TERRORISTS SHOW IRAQI WAR CENTRAL TO ANTITERRORISM

Dec. 30, 2004
Among all the arguments about the war in Iraq, one of the most divisive rages over this question: Do the ouster of former Iraqi President Saddam Hussein and ensuing combat constitute part of the war against terrorism or a distraction from it?

Bob Tippee

Among all the arguments about the war in Iraq, one of the most divisive rages over this question: Do the ouster of former Iraqi President Saddam Hussein and ensuing combat constitute part of the war against terrorism or a distraction from it?

In the election last November, the question differentiated President George W. Bush from unsuccessful Democratic challenger John Kerry. Bush maintained that the Iraqi incursion is central to the US response to terrorist attacks; Kerry called it a "profound diversion."

Both camps can claim the support of serious thinkers. Adherents of the Kerry side demand evidence of stronger ties than now can be documented between Saddam and Al-Qaida, the group responsible for the Sept. 11, 2001, attacks in the US. Bush allies say it's enough to know that Saddam had contact with Al-Qaida and financially supported families of suicide bombers in Israel.

On Dec. 27, new evidence emerged to support the Bush contention.

In an audiotape broadcast by the satellite television network Al-Jazeera, a man who claimed to be Al-Qaida leader Osama bin Laden endorsed Iraq's terrorist insurgents.

The man described Abu Musab al-Zarqawi, the Jordanian believed responsible for multiple car bombings and beheadings in Iraq, as an "emir" of Al-Qaida.

The man called an October statement by Zarqawi supporting Al-Qaida a step toward unification of the terrorist movement. Urging Iraqis to boycott parliamentary elections Jan. 30, the speaker said Al-Qaida is spending $275,000/week in Iraq.

How can it now be said that the US and its allies aren't fighting terrorists in Iraq?

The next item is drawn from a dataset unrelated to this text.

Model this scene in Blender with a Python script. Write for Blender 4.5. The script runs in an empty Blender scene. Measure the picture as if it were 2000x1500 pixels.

Holdout backers of the diversion view will say the terrorist link developed only after the invasion of Iraq, which they seem to think provoked otherwise tender-hearted Syrians, Iranians, and formerly Baathist Iraqis into acts of utter savagery.

That view overlooks much. If they weren't in Iraq, the expatriate car-bombers and beheaders would be committing indiscriminate murder somewhere else. And the Baathists were terrorists in their own country long before the invasion that ousted Saddam.

The terrorists are taking their best shot now, and they're taking it in Iraq. On Jan. 30 they have everything to lose.